▶ _Exercise prompt_:
Copy out every line of the data exactly.

======== Data block

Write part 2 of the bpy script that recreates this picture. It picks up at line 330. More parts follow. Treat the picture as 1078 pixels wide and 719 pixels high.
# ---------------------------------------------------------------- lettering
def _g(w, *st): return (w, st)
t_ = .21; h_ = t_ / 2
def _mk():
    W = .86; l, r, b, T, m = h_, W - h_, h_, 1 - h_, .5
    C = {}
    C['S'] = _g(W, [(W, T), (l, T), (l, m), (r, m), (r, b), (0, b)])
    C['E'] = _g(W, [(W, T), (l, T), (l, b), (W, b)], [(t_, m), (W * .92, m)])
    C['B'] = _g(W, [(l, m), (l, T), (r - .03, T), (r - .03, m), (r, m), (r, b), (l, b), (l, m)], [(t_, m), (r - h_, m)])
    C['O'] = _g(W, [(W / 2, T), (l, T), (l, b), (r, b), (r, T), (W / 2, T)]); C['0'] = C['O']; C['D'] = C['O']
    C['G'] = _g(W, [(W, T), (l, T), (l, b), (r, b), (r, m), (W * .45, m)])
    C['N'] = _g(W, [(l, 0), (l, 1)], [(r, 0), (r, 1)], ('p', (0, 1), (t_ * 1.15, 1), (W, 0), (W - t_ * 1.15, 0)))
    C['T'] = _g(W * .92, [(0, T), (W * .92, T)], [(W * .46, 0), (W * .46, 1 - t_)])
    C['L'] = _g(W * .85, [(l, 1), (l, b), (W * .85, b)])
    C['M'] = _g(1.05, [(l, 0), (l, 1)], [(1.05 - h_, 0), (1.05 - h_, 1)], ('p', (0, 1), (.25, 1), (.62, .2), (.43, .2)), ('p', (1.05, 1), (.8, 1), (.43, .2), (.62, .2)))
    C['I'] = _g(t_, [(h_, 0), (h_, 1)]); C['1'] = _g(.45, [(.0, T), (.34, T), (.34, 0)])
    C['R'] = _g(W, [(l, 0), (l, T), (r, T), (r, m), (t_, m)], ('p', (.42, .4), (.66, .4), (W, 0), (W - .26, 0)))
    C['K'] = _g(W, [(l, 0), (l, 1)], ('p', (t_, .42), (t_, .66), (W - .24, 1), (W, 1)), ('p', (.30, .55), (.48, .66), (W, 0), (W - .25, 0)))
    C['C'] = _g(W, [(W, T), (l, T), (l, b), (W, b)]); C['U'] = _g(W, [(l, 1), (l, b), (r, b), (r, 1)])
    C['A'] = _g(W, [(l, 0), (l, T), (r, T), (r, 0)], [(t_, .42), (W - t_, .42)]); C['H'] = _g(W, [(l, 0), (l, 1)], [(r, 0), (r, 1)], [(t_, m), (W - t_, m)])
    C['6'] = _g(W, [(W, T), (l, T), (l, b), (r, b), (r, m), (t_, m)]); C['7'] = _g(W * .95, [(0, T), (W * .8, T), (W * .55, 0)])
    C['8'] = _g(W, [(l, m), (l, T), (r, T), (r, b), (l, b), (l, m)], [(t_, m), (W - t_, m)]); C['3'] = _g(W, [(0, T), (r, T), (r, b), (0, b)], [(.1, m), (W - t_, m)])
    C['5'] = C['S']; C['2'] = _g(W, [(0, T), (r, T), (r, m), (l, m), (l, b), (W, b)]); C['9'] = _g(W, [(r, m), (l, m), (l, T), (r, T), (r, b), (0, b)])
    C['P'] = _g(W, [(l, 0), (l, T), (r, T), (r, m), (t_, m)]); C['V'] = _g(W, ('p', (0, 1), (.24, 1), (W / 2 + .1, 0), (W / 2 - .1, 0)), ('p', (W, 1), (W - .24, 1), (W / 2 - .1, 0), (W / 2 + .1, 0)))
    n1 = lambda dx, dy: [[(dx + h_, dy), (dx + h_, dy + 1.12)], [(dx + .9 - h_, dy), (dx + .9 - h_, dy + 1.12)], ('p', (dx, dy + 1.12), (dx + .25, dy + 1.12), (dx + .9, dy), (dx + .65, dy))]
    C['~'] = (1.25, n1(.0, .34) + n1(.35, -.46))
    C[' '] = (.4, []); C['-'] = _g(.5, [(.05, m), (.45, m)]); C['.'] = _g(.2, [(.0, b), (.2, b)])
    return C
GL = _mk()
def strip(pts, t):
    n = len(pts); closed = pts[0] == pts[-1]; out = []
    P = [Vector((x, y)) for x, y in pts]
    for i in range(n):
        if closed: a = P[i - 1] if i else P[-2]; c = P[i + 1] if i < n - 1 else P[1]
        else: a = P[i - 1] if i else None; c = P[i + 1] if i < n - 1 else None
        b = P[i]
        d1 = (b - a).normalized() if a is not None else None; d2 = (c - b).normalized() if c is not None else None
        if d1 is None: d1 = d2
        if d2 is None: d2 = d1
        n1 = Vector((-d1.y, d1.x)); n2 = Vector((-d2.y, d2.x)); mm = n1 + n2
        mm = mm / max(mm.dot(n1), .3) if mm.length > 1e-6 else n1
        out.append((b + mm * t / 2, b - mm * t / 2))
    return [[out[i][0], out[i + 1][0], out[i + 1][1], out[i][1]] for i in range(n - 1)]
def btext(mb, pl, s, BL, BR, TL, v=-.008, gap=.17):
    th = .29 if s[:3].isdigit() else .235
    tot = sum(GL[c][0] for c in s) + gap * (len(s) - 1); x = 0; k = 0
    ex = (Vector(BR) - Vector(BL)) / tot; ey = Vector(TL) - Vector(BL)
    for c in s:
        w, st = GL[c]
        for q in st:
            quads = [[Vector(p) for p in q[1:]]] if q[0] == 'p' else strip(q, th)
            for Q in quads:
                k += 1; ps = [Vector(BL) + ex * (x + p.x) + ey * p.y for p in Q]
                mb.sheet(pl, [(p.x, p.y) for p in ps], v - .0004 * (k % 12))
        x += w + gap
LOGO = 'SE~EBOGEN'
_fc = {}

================

▶ _The output_:
Write part 2 of the bpy script that recreates this picture. It picks up at line 330. More parts follow. Treat the picture as 1078 pixels wide and 719 pixels high.
# ---------------------------------------------------------------- lettering
def _g(w, *st): return (w, st)
t_ = .21; h_ = t_ / 2
def _mk():
    W = .86; l, r, b, T, m = h_, W - h_, h_, 1 - h_, .5
    C = {}
    C['S'] = _g(W, [(W, T), (l, T), (l, m), (r, m), (r, b), (0, b)])
    C['E'] = _g(W, [(W, T), (l, T), (l, b), (W, b)], [(t_, m), (W * .92, m)])
    C['B'] = _g(W, [(l, m), (l, T), (r - .03, T), (r - .03, m), (r, m), (r, b), (l, b), (l, m)], [(t_, m), (r - h_, m)])
    C['O'] = _g(W, [(W / 2, T), (l, T), (l, b), (r, b), (r, T), (W / 2, T)]); C['0'] = C['O']; C['D'] = C['O']
    C['G'] = _g(W, [(W, T), (l, T), (l, b), (r, b), (r, m), (W * .45, m)])
    C['N'] = _g(W, [(l, 0), (l, 1)], [(r, 0), (r, 1)], ('p', (0, 1), (t_ * 1.15, 1), (W, 0), (W - t_ * 1.15, 0)))
    C['T'] = _g(W * .92, [(0, T), (W * .92, T)], [(W * .46, 0), (W * .46, 1 - t_)])
    C['L'] = _g(W * .85, [(l, 1), (l, b), (W * .85, b)])
    C['M'] = _g(1.05, [(l, 0), (l, 1)], [(1.05 - h_, 0), (1.05 - h_, 1)], ('p', (0, 1), (.25, 1), (.62, .2), (.43, .2)), ('p', (1.05, 1), (.8, 1), (.43, .2), (.62, .2)))
    C['I'] = _g(t_, [(h_, 0), (h_, 1)]); C['1'] = _g(.45, [(.0, T), (.34, T), (.34, 0)])
    C['R'] = _g(W, [(l, 0), (l, T), (r, T), (r, m), (t_, m)], ('p', (.42, .4), (.66, .4), (W, 0), (W - .26, 0)))
    C['K'] = _g(W, [(l, 0), (l, 1)], ('p', (t_, .42), (t_, .66), (W - .24, 1), (W, 1)), ('p', (.30, .55), (.48, .66), (W, 0), (W - .25, 0)))
    C['C'] = _g(W, [(W, T), (l, T), (l, b), (W, b)]); C['U'] = _g(W, [(l, 1), (l, b), (r, b), (r, 1)])
    C['A'] = _g(W, [(l, 0), (l, T), (r, T), (r, 0)], [(t_, .42), (W - t_, .42)]); C['H'] = _g(W, [(l, 0), (l, 1)], [(r, 0), (r, 1)], [(t_, m), (W - t_, m)])
    C['6'] = _g(W, [(W, T), (l, T), (l, b), (r, b), (r, m), (t_, m)]); C['7'] = _g(W * .95, [(0, T), (W * .8, T), (W * .55, 0)])
    C['8'] = _g(W, [(l, m), (l, T), (r, T), (r, b), (l, b), (l, m)], [(t_, m), (W - t_, m)]); C['3'] = _g(W, [(0, T), (r, T), (r, b), (0, b)], [(.1, m), (W - t_, m)])
    C['5'] = C['S']; C['2'] = _g(W, [(0, T), (r, T), (r, m), (l, m), (l, b), (W, b)]); C['9'] = _g(W, [(r, m), (l, m), (l, T), (r, T), (r, b), (0, b)])
    C['P'] = _g(W, [(l, 0), (l, T), (r, T), (r, m), (t_, m)]); C['V'] = _g(W, ('p', (0, 1), (.24, 1), (W / 2 + .1, 0), (W / 2 - .1, 0)), ('p', (W, 1), (W - .24, 1), (W / 2 - .1, 0), (W / 2 + .1, 0)))
    n1 = lambda dx, dy: [[(dx + h_, dy), (dx + h_, dy + 1.12)], [(dx + .9 - h_, dy), (dx + .9 - h_, dy + 1.12)], ('p', (dx, dy + 1.12), (dx + .25, dy + 1.12), (dx + .9, dy), (dx + .65, dy))]
    C['~'] = (1.25, n1(.0, .34) + n1(.35, -.46))
    C[' '] = (.4, []); C['-'] = _g(.5, [(.05, m), (.45, m)]); C['.'] = _g(.2, [(.0, b), (.2, b)])
    return C
GL = _mk()
def strip(pts, t):
    n = len(pts); closed = pts[0] == pts[-1]; out = []
    P = [Vector((x, y)) for x, y in pts]
    for i in range(n):
        if closed: a = P[i - 1] if i else P[-2]; c = P[i + 1] if i < n - 1 else P[1]
        else: a = P[i - 1] if i else None; c = P[i + 1] if i < n - 1 else None
        b = P[i]
        d1 = (b - a).normalized() if a is not None else None; d2 = (c - b).normalized() if c is not None else None
        if d1 is None: d1 = d2
        if d2 is None: d2 = d1
        n1 = Vector((-d1.y, d1.x)); n2 = Vector((-d2.y, d2.x)); mm = n1 + n2
        mm = mm / max(mm.dot(n1), .3) if mm.length > 1e-6 else n1
        out.append((b + mm * t / 2, b - mm * t / 2))
    return [[out[i][0], out[i + 1][0], out[i + 1][1], out[i][1]] for i in range(n - 1)]
def btext(mb, pl, s, BL, BR, TL, v=-.008, gap=.17):
    th = .29 if s[:3].isdigit() else .235
    tot = sum(GL[c][0] for c in s) + gap * (len(s) - 1); x = 0; k = 0
    ex = (Vector(BR) - Vector(BL)) / tot; ey = Vector(TL) - Vector(BL)
    for c in s:
        w, st = GL[c]
        for q in st:
            quads = [[Vector(p) for p in q[1:]]] if q[0] == 'p' else strip(q, th)
            for Q in quads:
                k += 1; ps = [Vector(BL) + ex * (x + p.x) + ey * p.y for p in Q]
                mb.sheet(pl, [(p.x, p.y) for p in ps], v - .0004 * (k % 12))
        x += w + gap
LOGO = 'SE~EBOGEN'
_fc = {}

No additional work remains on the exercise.